Instances of the first class are too familiar to need mention. By far the worst is Hayti. The most striking example of the second class was Mexico under the government of President Porfirio Diaz. The government of that statesman, one of the most remarkable men of our time, was autocratic. His power had been won by fighting, but was maintained under legal forms. The legislature obeyed him implicitly. Elections were managed by his government, and that with little difficulty because, until 1910, when his hold had begun to be shaken, no one ventured to vote against him. His personal superiority to all the vulgar temptations was recognized and admired. His ministers talked to the Chambers, but took their orders from him alone. His policies were directed to the material development of the country by the construction of railways, the encouragement of manufactures, the opening up of mines and extension of irrigation. Order was maintained by a rural police formed out of former bandits, who by having been enrolled, disciplined, and regularly paid became useful members of society. The lure to conquest which the weakness of the republics to the south held out was firmly resisted, and only a moderate army maintained. Under this régime the country was advancing rapidly in wealth and a class of persons interested in order and prosperity was being formed. Had the President, when old age arrived, been able to find someone like himself to whom he could have handed over the reins, prosperity and order would doubtless have continued. The sort of government he gave the country was probably what best suited it.147 The Indian population, constituting a majority, were (though naturally intelligent) obviously unfit for civic functions. The uneducated mass of the mestizos were almost equally so. An oligarchic government, formed out of the richer class, would have furnished a less efficient administration, and would probably, after some years of quarrelling, have given place to a military chief.
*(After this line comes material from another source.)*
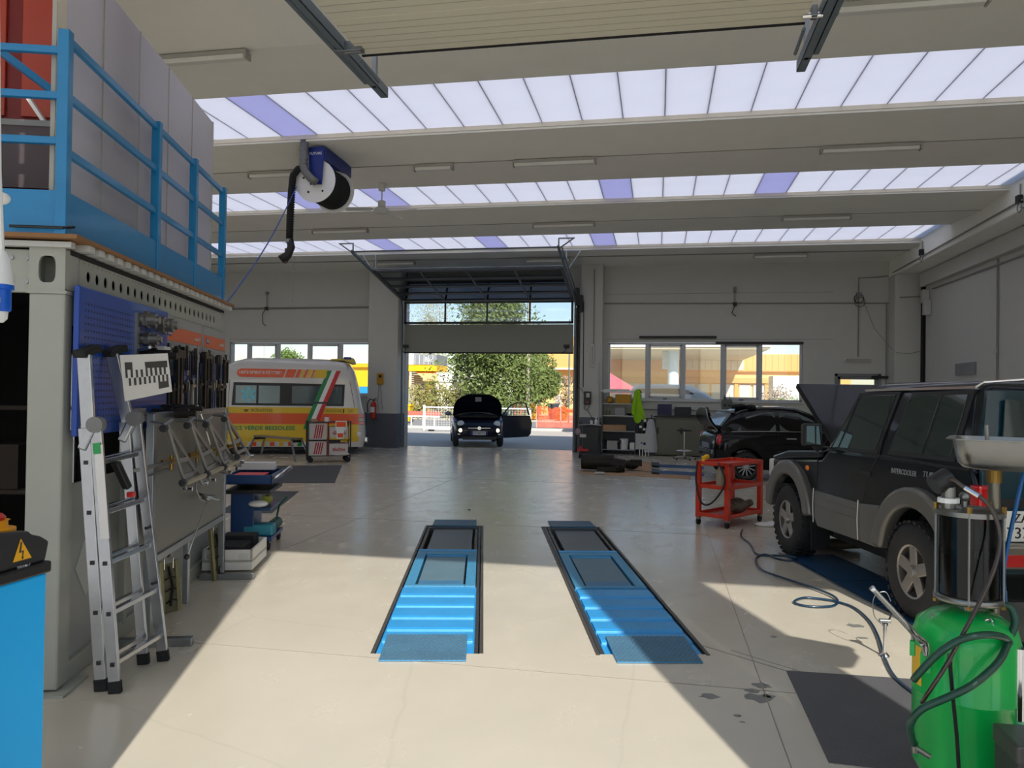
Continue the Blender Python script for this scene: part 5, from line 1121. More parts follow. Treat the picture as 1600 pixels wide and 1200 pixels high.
t = T('white_switch_knob', 'small white rounded pull knob at the left edge above the plug', 'knob', atD(0, 310, 2.7))
MB().ball((-.0, 0, 0), .03, sc=(1.2, 1, .75)).obj('knob', WHITE, t, smooth='all'); MB().tube([(-.02, 0, 0), (-.06, 0, .6), (-.1, 0, 2.6)], .004, 6).obj('cord', WHITE, t)

# ---------------------------------------------------------------- blue tool trolley behind the container
TN = mat('navy_blue_trolley', rgb(22, 58, 108), .4, var=.08, coat=.2)
tf = Frame(fl(352, 862), -17.2)
t = T('tool_trolley', 'dark blue tool trolley with open top tray just behind the container', 'trolley', tf.o, tf.rz)
bx(.02, .1, .12, .26, .5, .62).obj('cabinet_body', TN, t, bev=.01)
MB().box(-.02, 0, .70, .46, .72, .72).box(-.02, 0, .70, .46, .02, .80).box(-.02, 0, .70, 0, .72, .80).box(.44, 0, .70, .46, .72, .80).box(-.02, .70, .70, .46, .72, .80).obj('top_tray', TN, t, bev=.004)
MB().box(-.02, 0, .60, .44, .7, .64).obj('lower_rim', BLACK, t); bx(.0, .02, .1, .46, .68, .14).obj('bottom_shelf', TN, t, bev=.004); bx(.24, .05, .42, .44, .6, .44).obj('side_shelf', TN, t)
MB().tube([(.44, .02, .74), (.56, .05, .82), (.58, .35, .86), (.56, .62, .82), (.44, .66, .74)], .012, 8).obj('push_handle', CHROME, t, smooth='all')
for x, y in ((.04, .06), (.42, .06), (.04, .64), (.42, .64)):
    MB().cyl((x - .015, y, .06), (x + .015, y, .06), .058, n=16).obj('castor_wheel', RUBBER, t); MB().cb((x, y, .1), (.04, .03, .05)).obj('castor_fork', STEEL, t)
def on(nm, mb, m, lab, cat, x, y, z, par=tf, **k):
    o = mb.obj(nm, m, None, **k); o.location = par.wd(x, y, z); o.rotation_euler.z = par.rz; o['label'] = lab; o['category'] = cat; return o
on('parts_tray', MB().loft([[(-.13, -.12, 0), (.13, -.12, 0), (.13, .12, 0), (-.13, .12, 0)], [(-.16, -.15, .07), (.16, -.15, .07), (.16, .15, .07), (-.16, .15, .07)]]), mat('bright_red_plastic', rgb(215, 25, 25), .45), 'bright red plastic tray in the top of the blue trolley', 'tray', .2, .22, .721, bev=.006)
on('white_box', bx(-.2, -.06, 0, .2, .06, .08), WHITE, 'long white carton lying at the back of the blue trolley top', 'carton', .18, .6, .80)
on('green_case', bx(-.1, -.12, 0, .1, .12, .2), mat('dark_green_plastic', rgb(20, 90, 60), .5), 'green plastic case behind the blue trolley top, beside the panel', 'case', .0, .9, .62)
MBs = bx(-.08, .82, 0, .08, .98, .62); on('case_stand', MBs, TN, 'dark narrow stand carrying the green case behind the trolley', 'stand', .0, 0, 0)
on('paint_can', MB().cyl((0, -.08, .05), (0, .08, .05), .05, n=16), mat('yellow_can', rgb(170, 170, 60), .5), 'yellow-capped can lying on the side shelf of the blue trolley', 'can', .34, .35, .441, smooth=True)
on('white_rag', MB().ball((0, 0, .04), .07, sc=(1.5, 1, .6)), WHITE, 'crumpled white cloth on the side shelf of the blue trolley', 'cloth', .3, .12, .441, smooth='all')
on('grinder_case', bx(-.16, -.1, 0, .16, .1, .12), mat('teal_plastic', rgb(50, 140, 160), .5), 'turquoise and black tool on the lower shelf of the blue trolley', 'tool', .3, .2, .141, bev=.02)
on('green_tool', MB().cyl((0, -.15, .06), (0, .15, .06), .06, n=14).tube([(0, .1, .1), (.02, .15, .25), (.1, .18, .34)], .012, 6), mat('green_tool_body', rgb(30, 80, 60), .5), 'green power tool with handle beside the lower shelf of the blue trolley', 'tool', .40, .5, .141, smooth=True)
# ================================================================ VEHICLES
def ringrect(x0, x1, y0, y1, z, r, n=4):
    pts = []
    for cx, cy, a0 in ((x1 - r, y1 - r, 0), (x0 + r, y1 - r, 90), (x0 + r, y0 + r, 180), (x1 - r, y0 + r, 270)):
        for i in range(n + 1): a = R_(a0 + 90 * i / n); pts.append((cx + r * math.cos(a), cy + r * math.sin(a), z))
    return pts
def itp(tab, y, k):
    if y <= tab[0][0]: return tab[0][k]
    for a, b in zip(tab, tab[1:]):
        if y <= b[0]: f_ = (y - a[0]) / (b[0] - a[0]); return a[k] + (b[k] - a[k]) * f_
    return tab[-1][k]
GLS = mat('dark_vehicle_glass', rgb(40, 54, 52), .04, 0, var=.3, scale=1.5, spec=.8, rv=.02); CHR = CHROME
TYRE = mat('tyre_rubber', rgb(42, 41, 40), .75, var=.15, bump=.2); RIMM = mat('alloy_rim', rgb(170, 165, 158), .35, .85, var=.08)
def wheel(par, x, y, r, w, rr, out=-1, spokes=5, m=RIMM, dirt=False, blocks=0, sw=.05, nm='wheel'):
    """wheel with axle along x; out = side the face looks to"""
    o = MB(); prof = [(rr, -w / 2 * .9), (rr + .02, -w / 2), (r - .05, -w / 2), (r - .012, -w / 2 + .03), (r, -w / 2 + .05), (r, w / 2 - .05), (r - .012, w / 2 - .03), (r - .05, w / 2), (rr + .02, w / 2), (rr, w / 2 * .9)]
    o.lathe(prof, 36, (x, y, r), 'x', caps=False); ty = o.obj('tyre', TYRE, par, smooth=40)
    b = MB()
    b.lathe([(rr, -w * .45), (rr * .93, -w * .42), (rr * .88, 0), (rr * .88, w * .3), (.01, w * .3)] if out < 0 else [(rr, w * .45), (rr * .93, w * .42), (rr * .88, 0), (rr * .88, -w * .3), (.01, -w * .3)], 28, (x, y, r), 'x', caps=False)
    rim = b.obj('rim', BLACK if spokes >= 8 else m, par, smooth=40)
    fx = x + out * w * .33
    for i in range(spokes):
        a = 2 * math.pi * (i + .25) / spokes; d = Vector((0, math.cos(a), math.sin(a))); c = Vector((fx, y, r))
        MB().bar(c + d * .03 + Vector((-out * .0, 0, 0)), c + d * rr * .93 + Vector((out * .01, 0, 0)), sw, .03, up=(1, 0, 0)).obj('spoke', m, rim, bev=.008)
    MB().cyl((x + out * w * .28, y, r), (x + out * w * .5, y, r), rr * .26, rr * .2, 18).obj('hub_cap', m, rim, bev=.004)
    if blocks:
        bb = MB()
        for i in range(blocks):
            a = 2 * math.pi * i / blocks; 
            for sx in (-1, 0, 1):
                aa = a + (.5 * 6.28 / blocks if sx == 0 else 0); d = Vector((0, math.cos(aa), math.sin(aa))); q_ = Vector((0, -math.sin(aa), math.cos(aa)))
                c = Vector((x + sx * w * .33, y, r)) + d * (r + .003); R3 = Matrix((Vector((1, 0, 0)), q_, d)).transposed()
                bb.cb(c, (w * .24, r * 2.2 / blocks * 1.4, .018), R3)
        bb.obj('tread_blocks', TYRE, par, kind='stuff')
    return ty
def arc(cy, cz, r, a0, a1, n): return [(cy + r * math.cos(R_(a0 + (a1 - a0) * i / n)), cz + r * math.sin(R_(a0 + (a1 - a0) * i / n))) for i in range(n + 1)]

# ---------------------------------------------------------------- off-road car
PT = mat('dark_teal_car_paint', rgb(8, 19, 25), .35, .0, var=.1, coat=.55, rv=.05, spec=.1); CLAD = mat('grey_bronze_cladding', rgb(112, 109, 103), .32, .4, var=.1, scale=4, coat=.3); PTR = mat('rear_teal_car_paint', rgb(10, 50, 60), .35, 0, coat=1.0, spec=.2)
t = T('off_road_car', 'dark teal three-door off-road car with grey cladding and raised bonnet', 'car', SF.o, SF.rz); suv = t
XO, XI = .075, 1.625
base = [(-.62, .50)] + arc(0, .40, .46, 168, 12, 12) + [(.60, .46), (1.80, .44)] + arc(2.42, .40, .46, 168, 12, 12) + [(2.95, .48), (3.04, .52), (3.06, .80), (2.98, .99), (1.7, 1.10), (1.55, 1.20), (-.60, 1.24), (-.66, 1.1), (-.68, .7)]
MB().prism(base, 'x', XO, XI).obj('body', PT, t, bev=.035, seg=3, smooth=True)
# greenhouse
rings = []
for z, yr, yf, ins in ((1.19, -.63, 1.62, .0), (1.25, -.63, 1.56, .01), (1.72, -.58, 1.10, .10), (1.79, -.55, 1.02, .14), (1.835, -.46, .92, .24)):
    rings.append(ringrect(XO + ins, XI - ins, yr, yf, z, .07))
MB().loft(rings).obj('cabin', PT, t, smooth=50)
gx_ = lambda z: XO + .01 + (z - 1.25) / .47 * .09 - .006
def sidewin(nm, pts, m=GLS, off=0.0, th=.012, par=t):
    return MB().loft([[(gx_(z) - off - th, y, z) for y, z in pts], [(gx_(z) - off + .02, y, z) for y, z in pts]]).obj(nm, m, par, bev=.003)
sidewin('window_frame', [(1.50, 1.20), (1.12, 1.745), (.44, 1.755), (.62, 1.22)], BLACK, 0, .006); sidewin('window_frame', [(.46, 1.235), (.27, 1.75), (-.50, 1.765), (-.43, 1.25)], BLACK, 0, .006)
sidewin('side_window', [(1.30, 1.23), (1.06, 1.715), (.50, 1.73), (.66, 1.25)]); sidewin('quarter_window', [(1.44, 1.22), (1.33, 1.235), (1.12, 1.68), (1.10, 1.71)])
sidewin('side_window', [(.41, 1.265), (.26, 1.72), (-.13, 1.73), (-.03, 1.275)]); sidewin('side_window', [(-.07, 1.275), (-.17, 1.73), (-.45, 1.735), (-.38, 1.285)])
MB().loft([[(XO + .12, 1.57, 1.25), (XI - .12, 1.57, 1.25), (XI - .2, 1.12, 1.71), (XO + .2, 1.12, 1.71)], [(XO + .12, 1.585, 1.26), (XI - .12, 1.585, 1.26), (XI - .2, 1.135, 1.72), (XO + .2, 1.135, 1.72)]]).obj('windscreen', GLS, t)
# drip rail
MB().bar((XO + .115, 1.05, 1.765), (XO + .115, -.5, 1.785), .02, .018).obj('drip_rail', CHR, t); MB().tube([(XO + .115, -.5, 1.785), (XO + .13, -.56, 1.82), (.5, -.58, 1.845), (1.4, -.58, 1.845)], .01, 6).obj('drip_rail', CHR, t)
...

141Though Francia had been created dictator for life.
142The wild tribal Indians, Indios bravos, have, of course, no votes.
143The Magyars of Hungary, the Finns of Finland, and the Basques of the western Pyrenees.
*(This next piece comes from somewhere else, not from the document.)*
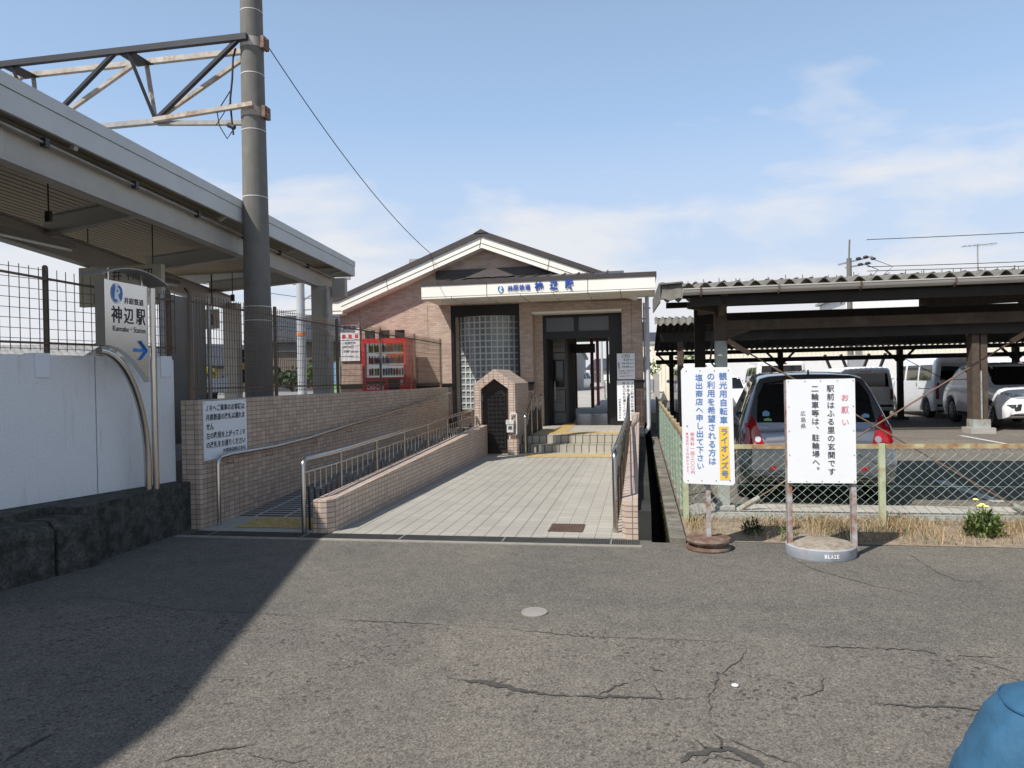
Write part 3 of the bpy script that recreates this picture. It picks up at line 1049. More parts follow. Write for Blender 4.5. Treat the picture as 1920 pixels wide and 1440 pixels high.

144Dr. Palacios in his interesting book Raza Chilena.
145Remembering Switzerland with its three languages, one cannot make the proposition absolute. But in Switzerland the three races are, as respects intelligence and education, practically on a level, whereas in South America the Indians stand far below.
146This was ceasing, under the rule of Diaz, to be true of Mexico.
147Though much more ought to have been done towards the solution of land questions and for the promotion of education. [Mexico seems to have now relapsed into a condition as bad as that from which Juarez and Diaz rescued her. Note to edition of 1914.]